While the injury lawyer handles the actual legal work, negotiations, and courtroom argument, it's the insurance company representative who calls the shots in terms of when to settle the case, how much money to spend on expert witness reports and testimony and, in the end, even how much time the attorney can invest in the case.

Cost-cutting decisions during litigation - decisions made by the insurance companies themselves-may be the ultimate cause of the negative outcomes they're protesting.
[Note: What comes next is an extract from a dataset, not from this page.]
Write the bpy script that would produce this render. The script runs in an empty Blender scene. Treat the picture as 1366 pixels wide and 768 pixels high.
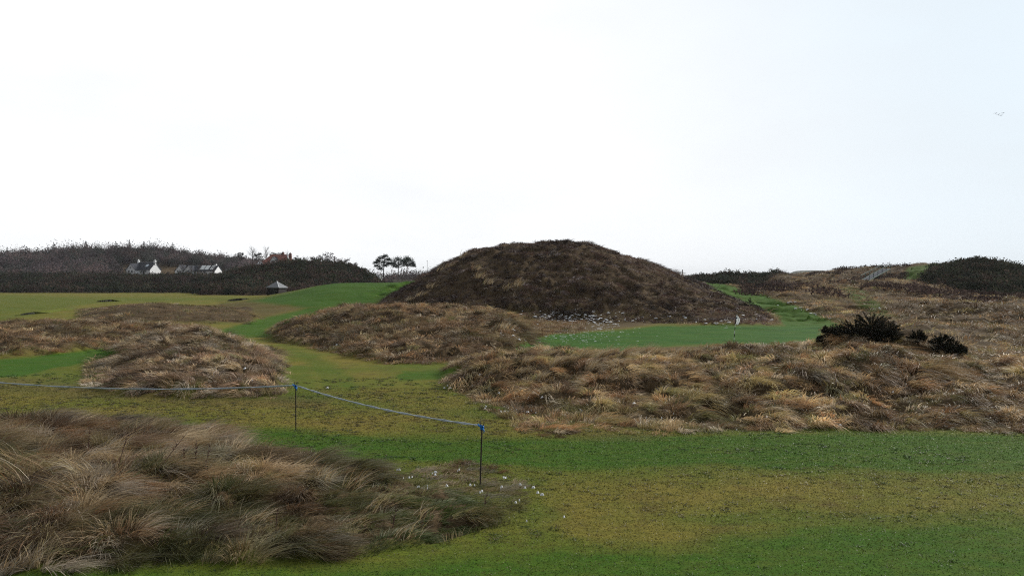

The protests themselves take exactly the same form as the consumer actions these same companies so loudly condemn: they cost money to defend, whether or not the claims are valid; they clog up the court system, making it more difficult for legitimate litigants to get "their day in court"; if successful, they cost an insurance company a lot of money - a cost that, if their lobbying efforts and media campaigns are to be believed, drive up insurance costs and hurt business.

It seems that the only difference between the cases they're fighting to limit and the cases they're fighting to win is the direction in which the money flows.